Canada's parliamentary budget officer says Ottawa faces increasing challenges with the structural deficit it has created in the aftermath of the recession.

Kevin Page told CTV's Canada AM that the country's swelling structural deficit is "very manageable" at the moment, but must be kept in check in the long term. Page predicts in his latest report that the structural deficit will reach $18.9 billion in the 2013-14 year.

"It's a small one -- it'll be about one per cent of GDP as you kind of move four or five years out -- but it's something we're going to have to deal with," he said during an interview from Ottawa on Wednesday morning.

That 1 per cent represents the difference between what the government takes in and what it spends.

The issue is how the deficit changes over time.

"The big deficit we're seeing this year -- the $55 billion, plus or minus -- is largely cyclical," Page said, noting the lower revenues and stimulus spending that weighed down the current fiscal year.

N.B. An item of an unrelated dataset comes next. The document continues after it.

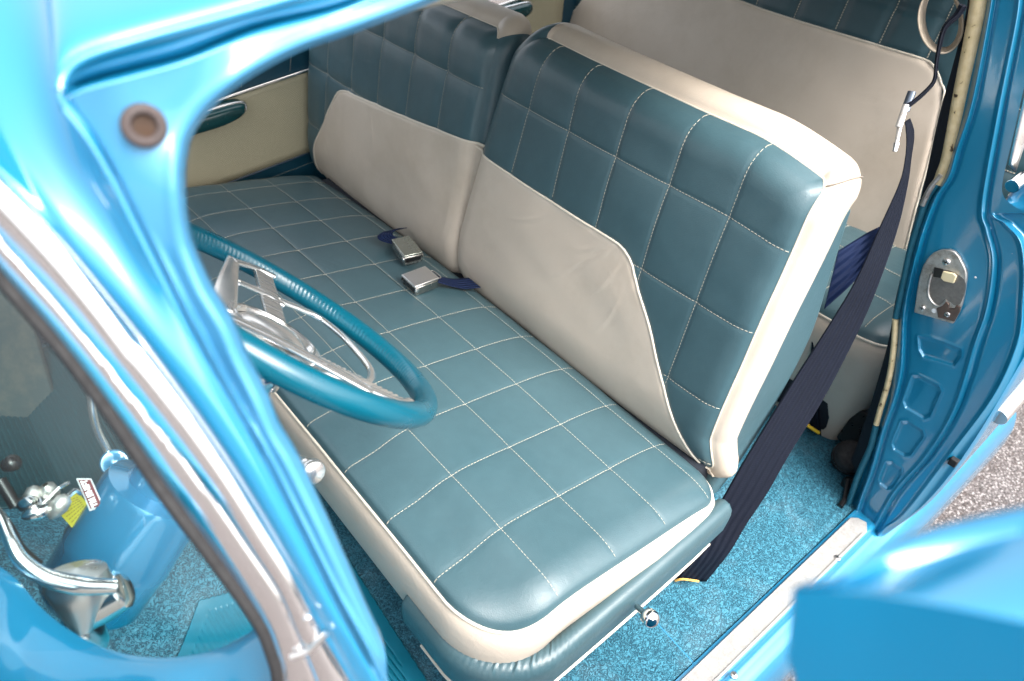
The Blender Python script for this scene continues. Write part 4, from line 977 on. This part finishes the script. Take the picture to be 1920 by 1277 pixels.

In three years' time, most economists believe the Canadian economy will have returned to its full potential. But the country will still have a structural deficit at that stage, Page said, which poses problems.

"The concern is that as you move forward, it will get bigger and bigger," said Page.

Page said Ottawa has the upper hand if it maps out its plan for ending the structural deficit now, rather than letting the problem fester.

"If we can deal with this now, it's very manageable," Page said, suggesting that the structural deficit should be a front-and-centre issue as soon as the next federal budget.

Ted Menzies, the parliamentary secretary to Finance Minister Jim Flaherty, said keeping the structural deficit in check is "a real challenge," though the government remains committed to the plan it has put forward.

He told CTV's Canada AM that once the stimulus package is completed, Ottawa's spending commitments will drop significantly, helping to limit the growth of spending.

"We need to remember that this was a temporary stimulus that we put into the economy and it was for two years," Menzies told CTV's Canada AM, immediately after Page appeared on the program.

"So, when that stimulus is done, that spending is virtually cut in half."

It's a position that echoes what Prime Minister Stephen Harper told Business News Network earlier this week -- that if the government ends its $46 billion stimulus package on time and controls spending, he believes the chances of Canada "getting in a debt-interest payment trap" are minimal.

Overall, Menzies said the government has provided support for those who were hurt by the recession and has a plan to curb the "short-term deficit that this has created."